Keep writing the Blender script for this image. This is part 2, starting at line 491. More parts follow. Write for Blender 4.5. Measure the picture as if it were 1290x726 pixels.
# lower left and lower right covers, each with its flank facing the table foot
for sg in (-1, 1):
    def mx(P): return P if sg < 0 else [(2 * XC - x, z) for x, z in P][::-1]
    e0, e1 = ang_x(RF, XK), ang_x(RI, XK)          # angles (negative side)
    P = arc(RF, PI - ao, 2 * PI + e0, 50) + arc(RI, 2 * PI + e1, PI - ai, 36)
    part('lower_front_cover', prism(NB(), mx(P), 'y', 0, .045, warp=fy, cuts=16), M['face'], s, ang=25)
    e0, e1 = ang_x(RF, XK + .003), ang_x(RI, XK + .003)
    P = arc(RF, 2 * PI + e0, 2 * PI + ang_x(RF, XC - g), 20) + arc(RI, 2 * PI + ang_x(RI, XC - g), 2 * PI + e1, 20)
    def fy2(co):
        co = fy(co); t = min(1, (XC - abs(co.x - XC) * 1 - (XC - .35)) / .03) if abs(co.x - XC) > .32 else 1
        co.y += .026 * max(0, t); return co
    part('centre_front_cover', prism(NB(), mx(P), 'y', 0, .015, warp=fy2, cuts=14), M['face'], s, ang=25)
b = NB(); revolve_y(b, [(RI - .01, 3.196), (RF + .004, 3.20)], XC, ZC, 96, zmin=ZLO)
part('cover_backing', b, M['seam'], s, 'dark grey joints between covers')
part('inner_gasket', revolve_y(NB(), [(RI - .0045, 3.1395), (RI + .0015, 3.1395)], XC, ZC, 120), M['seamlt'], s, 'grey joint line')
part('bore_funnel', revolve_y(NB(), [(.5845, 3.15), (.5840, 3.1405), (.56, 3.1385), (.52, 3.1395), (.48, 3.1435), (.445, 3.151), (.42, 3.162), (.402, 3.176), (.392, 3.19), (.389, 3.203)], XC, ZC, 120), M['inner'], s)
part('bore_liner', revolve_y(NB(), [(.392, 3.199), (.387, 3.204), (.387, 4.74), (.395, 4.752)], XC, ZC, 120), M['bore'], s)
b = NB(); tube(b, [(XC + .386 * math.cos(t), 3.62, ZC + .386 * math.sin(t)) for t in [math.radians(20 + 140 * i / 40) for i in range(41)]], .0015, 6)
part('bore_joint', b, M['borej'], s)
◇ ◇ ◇
REQUIREMENTS.
Repeat every line of the material exactly as given.

REPLY TO THE TASK.
Keep writing the Blender script for this image. This is part 2, starting at line 491. More parts follow. Write for Blender 4.5. Measure the picture as if it were 1290x726 pixels.
# lower left and lower right covers, each with its flank facing the table foot
for sg in (-1, 1):
    def mx(P): return P if sg < 0 else [(2 * XC - x, z) for x, z in P][::-1]
    e0, e1 = ang_x(RF, XK), ang_x(RI, XK)          # angles (negative side)
    P = arc(RF, PI - ao, 2 * PI + e0, 50) + arc(RI, 2 * PI + e1, PI - ai, 36)
    part('lower_front_cover', prism(NB(), mx(P), 'y', 0, .045, warp=fy, cuts=16), M['face'], s, ang=25)
    e0, e1 = ang_x(RF, XK + .003), ang_x(RI, XK + .003)
    P = arc(RF, 2 * PI + e0, 2 * PI + ang_x(RF, XC - g), 20) + arc(RI, 2 * PI + ang_x(RI, XC - g), 2 * PI + e1, 20)
    def fy2(co):
        co = fy(co); t = min(1, (XC - abs(co.x - XC) * 1 - (XC - .35)) / .03) if abs(co.x - XC) > .32 else 1
        co.y += .026 * max(0, t); return co
    part('centre_front_cover', prism(NB(), mx(P), 'y', 0, .015, warp=fy2, cuts=14), M['face'], s, ang=25)
b = NB(); revolve_y(b, [(RI - .01, 3.196), (RF + .004, 3.20)], XC, ZC, 96, zmin=ZLO)
part('cover_backing', b, M['seam'], s, 'dark grey joints between covers')
part('inner_gasket', revolve_y(NB(), [(RI - .0045, 3.1395), (RI + .0015, 3.1395)], XC, ZC, 120), M['seamlt'], s, 'grey joint line')
part('bore_funnel', revolve_y(NB(), [(.5845, 3.15), (.5840, 3.1405), (.56, 3.1385), (.52, 3.1395), (.48, 3.1435), (.445, 3.151), (.42, 3.162), (.402, 3.176), (.392, 3.19), (.389, 3.203)], XC, ZC, 120), M['inner'], s)
part('bore_liner', revolve_y(NB(), [(.392, 3.199), (.387, 3.204), (.387, 4.74), (.395, 4.752)], XC, ZC, 120), M['bore'], s)
b = NB(); tube(b, [(XC + .386 * math.cos(t), 3.62, ZC + .386 * math.sin(t)) for t in [math.radians(20 + 140 * i / 40) for i in range(41)]], .0015, 6)
part('bore_joint', b, M['borej'], s)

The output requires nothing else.